Any nonincreasing convergence curves are simultaneously possible for GMRES and weighted GMRES, as well as for left and right preconditioned GMRES

TL;DR

This paper demonstrates that any convergence behavior can be achieved by GMRES and weighted GMRES through appropriate matrix choices, revealing the flexibility of convergence curves under different preconditioning strategies.

Contribution

It extends Greenbaum et al.'s result to weighted GMRES, showing that any convergence curve can be realized with a suitable weight matrix and characterizing its form.

Findings

Any two convergence curves are simultaneously possible for left and right preconditioned GMRES.

Existence of a weight matrix M for any convergence curve in weighted GMRES.
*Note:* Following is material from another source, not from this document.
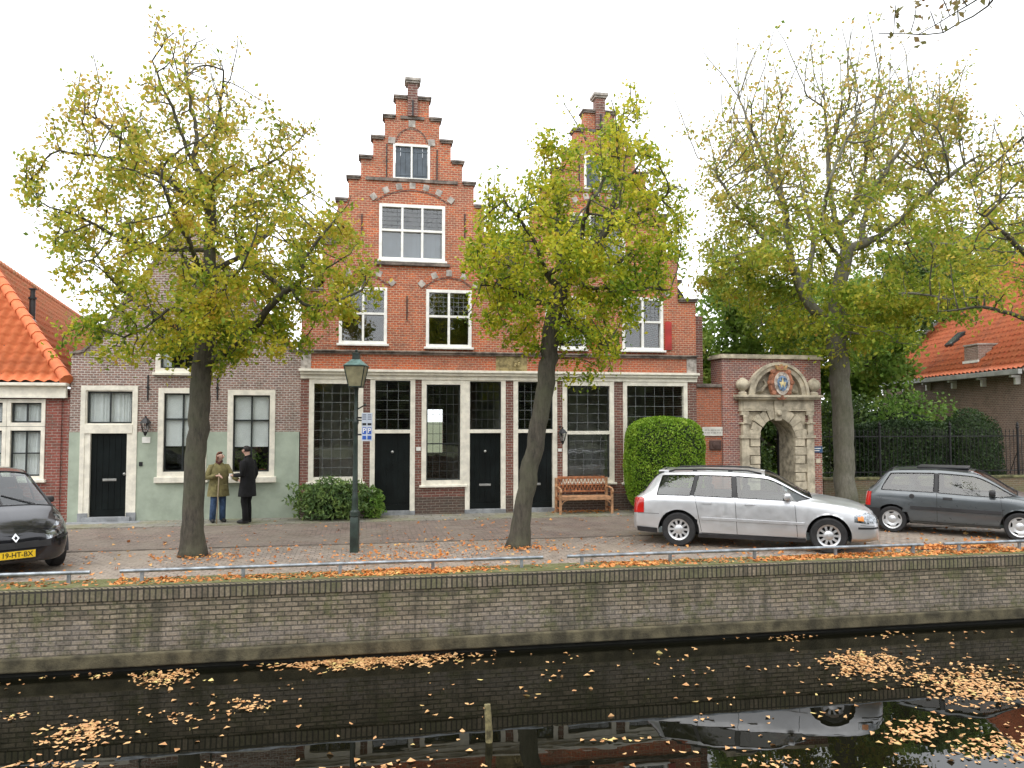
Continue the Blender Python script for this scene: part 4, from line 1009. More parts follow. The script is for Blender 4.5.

Necessary and sufficient conditions on M for prescribing two convergence curves.

Abstract

The convergence of the GMRES linear solver is notoriously hard to predict. A particularly enlightening result by [Greenbaum, Pt\'ak, Strako\v{s}, 1996] is that, given any convergence curve, one can build a linear system for which GMRES realizes that convergence curve. What is even more extraordinary is that the eigenvalues of the problem matrix can be chosen arbitrarily. We build upon this idea to derive novel results about weighted GMRES. We prove that for any linear system and any prescribed convergence curve, there exists a weight matrix M for which weighted GMRES (i.e., GMRES in the inner product induced by M) realizes that convergence curve, and we characterize the form of M. Additionally, we exhibit a necessary and sufficient condition on M for the simultaneous prescription of two convergence curves, one realized by GMRES in the Euclidean inner product, and the other in the inner product induced by M. These results are then applied to infer some properties of preconditioned GMRES when the preconditioner is applied either on the left or on the right. For instance, we show that any two convergence curves are simultaneously possible for left and right preconditioned GMRES.